* **Exercise directions**
Only the lines from the start of the data below through the line that contains "tag(t.build('safety_chain', M_STEEL), lab, 'chain', 'chains" are to be copied, exactly and without pictures.

* **Supplied material**
— START —

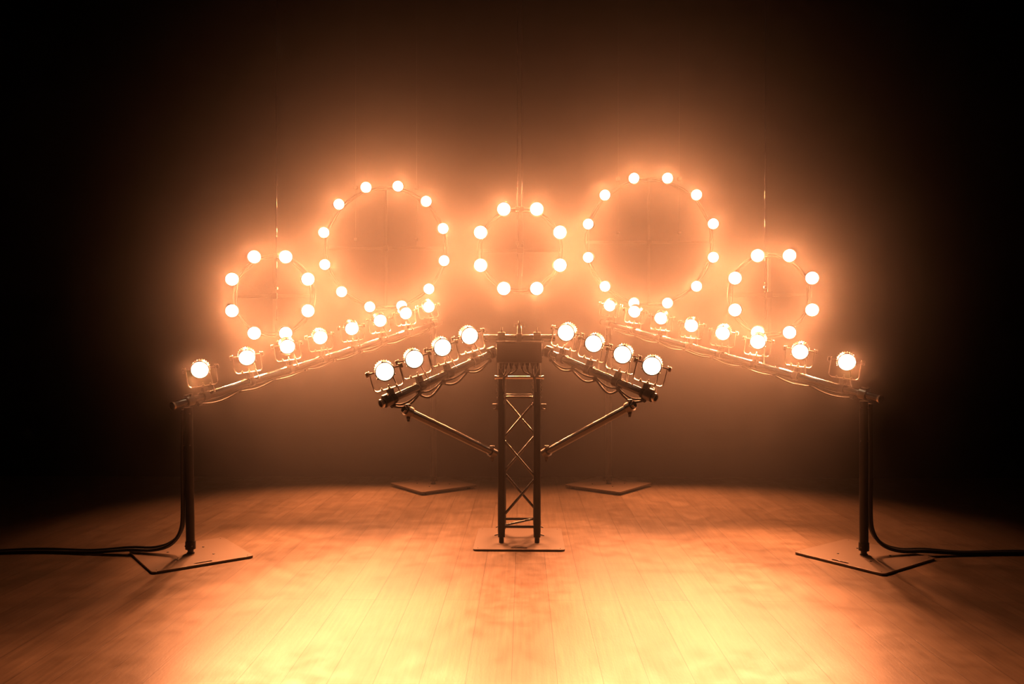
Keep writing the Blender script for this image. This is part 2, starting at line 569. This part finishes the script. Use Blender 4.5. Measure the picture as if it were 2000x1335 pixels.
# bright cross tube in front of the tower with four short hanging chains
hb = thing('hanging_rail', 'polished horizontal tube across the front of the tower below the power box', 'rail', (TX, TY - 0.163, 1.125))
b = MB(); b.tube((-0.158, 0, 0), (0.158, 0, 0), 0.0115, 16)
for sx in (-1, 1): b.lathe([(0, 0), (0.014, 0), (0.014, 0.012), (0, 0.012)], (sx * 0.152, 0, 0), (sx, 0, 0), 14)
b.build('tube', M_BRIGHT, hb)
for sx in (-1, 1):
    b = MB(); b.box((sx * 0.12, 0.012, 0.0), (0.024, 0.016, 0.03), None, 0.002)
    b.build('clip', M_TRUSS, hb)
for i, (x, L, lab) in enumerate(((-0.148, 8, 'short steel chain on the outer left end of the polished tower rail'), (-0.098, 8, 'short steel chain on the polished tower rail, just right of the left chord'),
                            (0.088, 9, 'short steel chain on the polished tower rail, just left of the right chord'), (0.146, 7, 'short steel chain on the outer right end of the polished tower rail'))):
    t = MB()
    z = -0.012
    for k in range(L):
        c = V((TX + x, TY - 0.163, 1.125 + z - 0.009))
        pts = []
        a = 0.0 if k % 2 else PI / 2
        for q in range(14):
            w = 2 * PI * q / 14
            px, pz = 0.0065 * math.cos(w), 0.0125 * math.sin(w)
            pts.append(c + V((px * math.cos(a), px * math.sin(a), pz)))
        t.sweep(pts, 0.0022, 6, closed=True)
        z -= 0.0205
    tag(t.build('safety_chain', M_STEEL), lab, 'chain', 'chains on the tower rail')

# ------------------------------------------------------------------ booms
UP = V((0, 0, 1))
def boom(name, label, A, B, t0, t1, group, clamps):
    D = (B - A); L = D.length; D = D / L
    Z = (UP - D * UP.dot(D)).normalized(); X = D.cross(Z).normalized()
    o = thing('lighting_boom', label, 'boom', A + D * t0, 0, group)
    o.rotation_mode = 'QUATERNION'
    o.rotation_quaternion = Matrix((D, Z.cross(D), Z)).transposed().to_quaternion()
    LL = t1 - t0
    b = MB(); b.hollow((0, 0, 0), (LL, 0, 0), 0.0245, 0.0205, 24)
    b.build('pipe', M_TUBE, o)
    for x in (0.006, LL - 0.012):
        b = MB(); b.lathe([(0.0245, 0), (0.0268, 0), (0.0268, 0.012), (0.0245, 0.012), (0.0195, 0.013)], (x, 0, 0), (1, 0, 0), 24)
        b.build('end_ring', M_BRIGHT, o)
    for t in clamps:
        x = t - t0
        b = MB(); b.lathe([(0.025, 0), (0.034, 0), (0.034, 1), (0.025, 1)], (x - 0.025, 0, 0), (0.05, 0, 0), 20, closed=True)
        b.box((x, 0, 0.036), (0.05, 0.03, 0.014), None, 0.003)
        cl = b.build('pipe_clamp', M_STEEL, o)
        b = MB(); b.tube((x, 0.012, 0.036), (x, 0.042, 0.036), 0.005, 8)
        b.lathe([(0, 0), (0.011, 0), (0.011, 0.012), (0, 0.012)], (x, 0.026, 0.036), (0, 1, 0), 6)
        b.build('bolt', M_STEEL, cl)
    return D, Z, X

def festoon(label, A, D, t0, t1, n, drop, sag, group, side):
    """the lamps' feed cable tied under the boom, hanging in loops"""
    o = thing('feed_cable', label, 'cable', A + D * t0, 0, group)
    base = A + D * t0
    out = V((side, 0, 0))
    for j, (dr, sg, r) in enumerate(((drop, sag, 0.007), (drop - 0.012, sag * 0.55, 0.006))):
        pts = []
        N = n * 12
        for i in range(N + 1):
            u = i / N
            ph = (u * n) % 1.0 if i < N else 1.0
            k = int(min(u * n, n - 1))
            amp = (0.6 + 0.4 * ((k * 7 + 3 * j) % 5) / 4)
            pts.append(D * ((t1 - t0) * u) - UP * (dr + sg * amp * math.sin(PI * ph)) + out * (0.006 * math.sin(u * 9 + j)) + V((0, -0.012 * j, 0)))
        b = MB(); b.sweep(pts, r, 8)
        b.build('cable', M_RUBBER, o)
    for k in range(n + 1):
        p = D * ((t1 - t0) * k / n) - UP * (drop - 0.01)
        b = MB(); b.sweep([p - D * 0.012 - UP * 0.004, p + D * 0.012 - UP * 0.004], 0.015, 10)
        b.build('tape_tie', M_TAPE, o)

LAMPS_L = [0.069, 0.432, 0.801, 1.170, 1.546, 1.896, 2.282, 2.675]
LAMPS_R = [-0.004, 0.385, 0.761, 1.152, 1.518, 1.885, 2.278, 2.658]
IL_A, IL_B = V((-0.018, 5.430, 1.372)), V((-0.809, 4.689, 1.007))
IR_A, IR_B = V((-0.018, 5.430, 1.372)), V((0.763, 4.711, 1.038))
LAMPS_IL = [0.425, 0.656, 0.882, 1.103]
LAMPS_IR = [0.385, 0.620, 0.850, 1.069]

fl = boom('lighting_boom', 'long sloping pipe on two stands carrying eight spotlights, left', LB_A, LB_B, -0.13, 2.93, 'long sloping booms', [0.005, 2.80])
fr = boom('lighting_boom', 'long sloping pipe on two stands carrying eight spotlights, right', RB_A, RB_B, -0.13, 2.95, 'long sloping booms', [0.005, 2.825])
il = boom('lighting_boom', 'short pipe with four spotlights reaching from the tower to the left', IL_A, IL_B, 0.23, 1.19, 'short booms on the tower', [0.27, 1.14])
ir = boom('lighting_boom', 'short pipe with four spotlights reaching from the tower to the right', IR_A, IR_B, 0.23, 1.15, 'short booms on the tower', [0.27, 1.10])
festoon('black feed cable taped under the long left boom', LB_A, fl[0], 0.1, 2.72, 8, 0.044, 0.022, 'feed cables under the booms', 1)
festoon('black feed cable taped under the long right boom', RB_A, fr[0], 0.1, 2.74, 8, 0.044, 0.022, 'feed cables under the booms', -1)
festoon('black feed cable looping under the short left boom', IL_A, il[0], 0.30, 1.10, 4, 0.046, 0.05, 'feed cables under the booms', 1)
festoon('black feed cable looping under the short right boom', IR_A, ir[0], 0.30, 1.06, 4, 0.046, 0.05, 'feed cables under the booms', -1)

# struts propping the short booms
def strut(label, P, Q, chord):
    P, Q = V(P), V(Q)
    o = thing('diagonal_strut', label, 'strut', Q, 0, 'struts under the short booms')
    d = (P - Q); L = d.length; d = d / L
    b = MB(); b.hollow(d * 0.03, d * (L - 0.02), 0.0245, 0.0205, 24)
    b.build('tube', M_TUBE, o)
    for e, p in ((0, V((0, 0, 0))), (1, d * L)):
        b = MB()
        ax = V((0, 0, 1)) if e == 0 else V((0.75 if d.x < 0 else -0.75, 0.6, 0.33)).normalized()
        c = p
        b.lathe([(0.0255, 0), (0.0335, 0), (0.0335, 1), (0.0255, 1)], c + d * (0.045 if e == 0 else -0.06) - d * 0.02, d * 0.04, 18, closed=True)
        b.box(c + d * (0.045 if e == 0 else -0.06) + UP * 0.036, (0.03, 0.03, 0.016), None, 0.003)
        b.box(c + d * (0.045 if e == 0 else -0.06) - UP * 0.038, (0.022, 0.022, 0.022), None, 0.003)
        cl = b.build('swivel_coupler', M_STEEL, o)
        b = MB()
        q = c + d * (0.045 if e == 0 else -0.06)
        b.tube(q + UP * 0.03 + V((0, -0.01, 0)), q + UP * 0.03 + V((0, -0.045, 0)), 0.005, 8)
        b.lathe([(0, 0), (0.010, 0), (0.010, 0.010), (0, 0.010)], q + UP * 0.03 + V((0, -0.026, 0)), (0, -1, 0), 6)
        b.build('bolt', M_STEEL, cl)
        b = MB(); b.tube(q - UP * 0.045, q - UP * 0.062, 0.008, 8)
        b.build('bolt', M_STEEL, cl)
    return o
strut('bright diagonal tube propping the short left boom against the tower', (-0.735, 4.745, 0.965), (-0.172, 5.262, 0.612), -1)
strut('bright diagonal tube propping the short right boom against the tower', (0.690, 4.765, 0.995), (0.127, 5.262, 0.612), 1)

# ------------------------------------------------------------------ spotlights
def light_data(name, power, cone, blend):
    l = bpy.data.lights.new(name, 'SPOT')
    l.energy = power; l.color = TUNGSTEN
    l.spot_size = cone; l.spot_blend = blend
    l.shadow_soft_size = 0.035
    return l
L_BEAM = {k: light_data(k + '_beam', b[0], math.radians(b[1]), BEAM_BLEND) for k, b in BEAM.items()}
L_BSPILL = light_data('boom_spill', BOOM_SPILL, SPILL_CONE, SPILL_BLEND)
L_SPILL = light_data('ring_spill', RING_SPILL, SPILL_CONE, SPILL_BLEND)

def set_beam(h, root_rot, kind, sign):
    """give the lamp's bulb the beam of its kind; root_rot: the lamp's own rotation"""
    g = child(h, 'bulb')
    g.data = L_BEAM[kind]
    d = root_rot.transposed() @ aim_dir(sign * BEAM[kind][2], BEAM[kind][3])
    g.rotation_euler = (h.rotation_quaternion.inverted() @ d).to_track_quat('-Z', 'Z').to_euler()

def add_bulb(data, parent, y):
    o = bpy.data.objects.new('bulb', data); COL.objects.link(o)
    o.parent = parent
    o.location = (0, y, 0)
    o.rotation_euler = (-PI / 2, 0, 0)        # shine along -y
    o.rotation_euler = (PI / 2, 0, PI)
    o.rotation_euler = V((0, -1, 0)).to_track_quat('-Z', 'Z').to_euler()
    return o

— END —

* **Exercise output**
Keep writing the Blender script for this image. This is part 2, starting at line 569. This part finishes the script. Use Blender 4.5. Measure the picture as if it were 2000x1335 pixels.
# bright cross tube in front of the tower with four short hanging chains
hb = thing('hanging_rail', 'polished horizontal tube across the front of the tower below the power box', 'rail', (TX, TY - 0.163, 1.125))
b = MB(); b.tube((-0.158, 0, 0), (0.158, 0, 0), 0.0115, 16)
for sx in (-1, 1): b.lathe([(0, 0), (0.014, 0), (0.014, 0.012), (0, 0.012)], (sx * 0.152, 0, 0), (sx, 0, 0), 14)
b.build('tube', M_BRIGHT, hb)
for sx in (-1, 1):
    b = MB(); b.box((sx * 0.12, 0.012, 0.0), (0.024, 0.016, 0.03), None, 0.002)
    b.build('clip', M_TRUSS, hb)
for i, (x, L, lab) in enumerate(((-0.148, 8, 'short steel chain on the outer left end of the polished tower rail'), (-0.098, 8, 'short steel chain on the polished tower rail, just right of the left chord'),
                            (0.088, 9, 'short steel chain on the polished tower rail, just left of the right chord'), (0.146, 7, 'short steel chain on the outer right end of the polished tower rail'))):
    t = MB()
    z = -0.012
    for k in range(L):
        c = V((TX + x, TY - 0.163, 1.125 + z - 0.009))
        pts = []
        a = 0.0 if k % 2 else PI / 2
        for q in range(14):
            w = 2 * PI * q / 14
            px, pz = 0.0065 * math.cos(w), 0.0125 * math.sin(w)
            pts.append(c + V((px * math.cos(a), px * math.sin(a), pz)))
        t.sweep(pts, 0.0022, 6, closed=True)
        z -= 0.0205
    tag(t.build('safety_chain', M_STEEL), lab, 'chain', 'chains on the tower rail')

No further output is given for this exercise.